§ TASK TO CARRY OUT: Repeat every line below exactly, word for word.
* Begin ITEMS *
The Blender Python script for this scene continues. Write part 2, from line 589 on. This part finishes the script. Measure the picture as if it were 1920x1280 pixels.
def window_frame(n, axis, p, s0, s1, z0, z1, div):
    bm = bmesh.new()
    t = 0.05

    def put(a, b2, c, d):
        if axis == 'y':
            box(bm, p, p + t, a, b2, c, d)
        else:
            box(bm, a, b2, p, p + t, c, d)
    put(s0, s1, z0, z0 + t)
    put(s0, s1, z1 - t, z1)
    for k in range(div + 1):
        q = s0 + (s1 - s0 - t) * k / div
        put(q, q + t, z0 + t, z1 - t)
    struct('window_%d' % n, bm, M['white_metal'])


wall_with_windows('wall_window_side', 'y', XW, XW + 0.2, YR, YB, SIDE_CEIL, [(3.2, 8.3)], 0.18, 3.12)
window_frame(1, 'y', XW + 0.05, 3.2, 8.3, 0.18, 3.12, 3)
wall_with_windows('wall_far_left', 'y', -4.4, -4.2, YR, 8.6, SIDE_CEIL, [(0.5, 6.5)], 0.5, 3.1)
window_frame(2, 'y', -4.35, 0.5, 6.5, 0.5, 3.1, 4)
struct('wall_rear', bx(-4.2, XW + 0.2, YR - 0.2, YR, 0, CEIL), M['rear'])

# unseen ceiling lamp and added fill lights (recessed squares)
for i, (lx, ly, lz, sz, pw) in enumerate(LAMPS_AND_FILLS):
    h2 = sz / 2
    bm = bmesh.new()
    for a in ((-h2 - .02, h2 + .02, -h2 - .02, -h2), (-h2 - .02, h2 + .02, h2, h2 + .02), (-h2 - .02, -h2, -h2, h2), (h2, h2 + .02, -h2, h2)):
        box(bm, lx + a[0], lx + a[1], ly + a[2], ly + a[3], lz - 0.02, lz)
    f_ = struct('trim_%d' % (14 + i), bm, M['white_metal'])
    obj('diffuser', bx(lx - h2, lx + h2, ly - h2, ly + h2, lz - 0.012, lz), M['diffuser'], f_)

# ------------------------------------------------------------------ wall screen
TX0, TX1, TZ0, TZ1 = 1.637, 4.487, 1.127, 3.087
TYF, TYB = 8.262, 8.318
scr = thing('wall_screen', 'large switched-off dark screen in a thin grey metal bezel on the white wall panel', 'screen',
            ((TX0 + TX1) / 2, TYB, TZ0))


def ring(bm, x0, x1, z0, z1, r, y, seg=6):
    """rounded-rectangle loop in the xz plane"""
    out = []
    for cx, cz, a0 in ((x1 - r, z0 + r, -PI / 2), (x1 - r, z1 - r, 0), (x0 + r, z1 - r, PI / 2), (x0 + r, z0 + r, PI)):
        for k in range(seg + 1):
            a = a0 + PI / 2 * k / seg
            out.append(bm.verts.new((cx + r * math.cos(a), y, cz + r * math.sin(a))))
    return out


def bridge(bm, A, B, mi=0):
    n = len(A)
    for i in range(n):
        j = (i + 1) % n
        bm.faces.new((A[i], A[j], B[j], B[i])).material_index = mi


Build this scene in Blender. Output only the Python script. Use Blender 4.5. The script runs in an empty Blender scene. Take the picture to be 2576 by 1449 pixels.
* End ITEMS *
§ TASK SOLUTION:
The Blender Python script for this scene continues. Write part 2, from line 589 on. This part finishes the script. Measure the picture as if it were 1920x1280 pixels.
def window_frame(n, axis, p, s0, s1, z0, z1, div):
    bm = bmesh.new()
    t = 0.05

    def put(a, b2, c, d):
        if axis == 'y':
            box(bm, p, p + t, a, b2, c, d)
        else:
            box(bm, a, b2, p, p + t, c, d)
    put(s0, s1, z0, z0 + t)
    put(s0, s1, z1 - t, z1)
    for k in range(div + 1):
        q = s0 + (s1 - s0 - t) * k / div
        put(q, q + t, z0 + t, z1 - t)
    struct('window_%d' % n, bm, M['white_metal'])


wall_with_windows('wall_window_side', 'y', XW, XW + 0.2, YR, YB, SIDE_CEIL, [(3.2, 8.3)], 0.18, 3.12)
window_frame(1, 'y', XW + 0.05, 3.2, 8.3, 0.18, 3.12, 3)
wall_with_windows('wall_far_left', 'y', -4.4, -4.2, YR, 8.6, SIDE_CEIL, [(0.5, 6.5)], 0.5, 3.1)
window_frame(2, 'y', -4.35, 0.5, 6.5, 0.5, 3.1, 4)
struct('wall_rear', bx(-4.2, XW + 0.2, YR - 0.2, YR, 0, CEIL), M['rear'])

# unseen ceiling lamp and added fill lights (recessed squares)
for i, (lx, ly, lz, sz, pw) in enumerate(LAMPS_AND_FILLS):
    h2 = sz / 2
    bm = bmesh.new()
    for a in ((-h2 - .02, h2 + .02, -h2 - .02, -h2), (-h2 - .02, h2 + .02, h2, h2 + .02), (-h2 - .02, -h2, -h2, h2), (h2, h2 + .02, -h2, h2)):
        box(bm, lx + a[0], lx + a[1], ly + a[2], ly + a[3], lz - 0.02, lz)
    f_ = struct('trim_%d' % (14 + i), bm, M['white_metal'])
    obj('diffuser', bx(lx - h2, lx + h2, ly - h2, ly + h2, lz - 0.012, lz), M['diffuser'], f_)

# ------------------------------------------------------------------ wall screen
TX0, TX1, TZ0, TZ1 = 1.637, 4.487, 1.127, 3.087
TYF, TYB = 8.262, 8.318
scr = thing('wall_screen', 'large switched-off dark screen in a thin grey metal bezel on the white wall panel', 'screen',
            ((TX0 + TX1) / 2, TYB, TZ0))


def ring(bm, x0, x1, z0, z1, r, y, seg=6):
    """rounded-rectangle loop in the xz plane"""
    out = []
    for cx, cz, a0 in ((x1 - r, z0 + r, -PI / 2), (x1 - r, z1 - r, 0), (x0 + r, z1 - r, PI / 2), (x0 + r, z0 + r, PI)):
        for k in range(seg + 1):
            a = a0 + PI / 2 * k / seg
            out.append(bm.verts.new((cx + r * math.cos(a), y, cz + r * math.sin(a))))
    return out


def bridge(bm, A, B, mi=0):
    n = len(A)
    for i in range(n):
        j = (i + 1) % n
        bm.faces.new((A[i], A[j], B[j], B[i])).material_index = mi


Build this scene in Blender. Output only the Python script. Use Blender 4.5. The script runs in an empty Blender scene. Take the picture to be 2576 by 1449 pixels.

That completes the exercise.